First Evidence Found of Ancient Humans in Great Lakes
The first archeological evidence of human activity beneath the Great Lakes has been discovered by researchers from the University of Michigan.
More than 100 feet below the surface of Lake Huron, on a rocky ridge that served as a land bridge about 9,000 years ago, the research team found what is believed to have been caribou-hunting structures and camps used by early hunters.
A paper about the findings is published in the June 8 issue of Proceedings of the National Academy of Sciences.
"This is the first time we've identified structures like these on the lake bottom," John O'Shea, curator of Great Lakes Archaeology in the university's Museum of Anthropology and a professor in the department of anthropology, said in a news release.
"Scientifically, it's important because the entire ancient landscape has been preserved and has not been modified by farming or modern development," he said. "That has implications for ecology, archaeology and environmental modeling."
O'Shea and Guy Meadows -- director of the Marine Hydrodynamics Laboratories and a professor in the departments of naval architecture and marine engineering, and also atmospheric, oceanic and space sciences -- found features they suspect are the remains of hunting pits, camps and caribou drive lanes, which are long rows of rocks used to channel caribou into ambushes.
The 1,148-foot submerged structure they identified as an animal drive lane closely resembles a drive structure located on Victoria Island in the Canadian subarctic.

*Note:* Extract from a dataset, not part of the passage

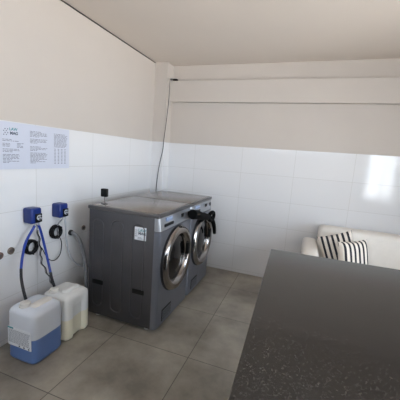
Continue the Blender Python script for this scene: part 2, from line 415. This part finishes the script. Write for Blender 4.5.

The hunting formations are sited on the 10-mile-wide Alpena-Amberley ridge that stretches more than 100 miles from Point Clark, Ontario to Presque Isle, Mich.
The ridge was a land bridge between 10,000 and 7,500 years ago, when water levels were much lower, the researchers indicated.
Unlike coastal areas, where scientists contend other archeological sites exist but are buried in seed sediment and likely lost forever, the surface of the newly-discovered hunting ground appears relatively unspoiled.
The scientists say they long suspected they would find signs of ancient occupations along the ridge, but the evidence didn't jump out at them until O'Shea and Meadows began searching for caribou-hunting structures -- which made sense, as the region's climate at the time would have been similar to the subarctic, where hunters were known to utilize caribou drive lanes.
The U-M researchers then narrowed their search further by modeling the lake ridge as it likely would have looked when it was dry, and then using computer programs to reconstruct the ancient environment and then simulate caribou migrations through the area.
After honing in on the areas they wanted to explore, O'Shea and Meadows called out the university's new, Blue Traveler survey vessel, with cutting-edge sonar equipment and remotely-operated underwater vehicles with video cameras.
"The combination of these state-of-the art tools have made these underwater archeological investigations possible," Meadows said. "Without any one of these advanced tools, this discovery would not have happened."
The archaeologists plan to start examining the new hunting areas this coming summer.
Not much is known about the Paleo-Indian and early Archaic periods in the Great Lakes region because most of the period enclaves were covered by the lakes.
"Without the archeological sites from this intermediate time period, you can't tell how they got from point A to point B, or Paleo-Indian to Archaic," O'Shea said. "This is why the discovery of sites preserved beneath the lakes is so significant."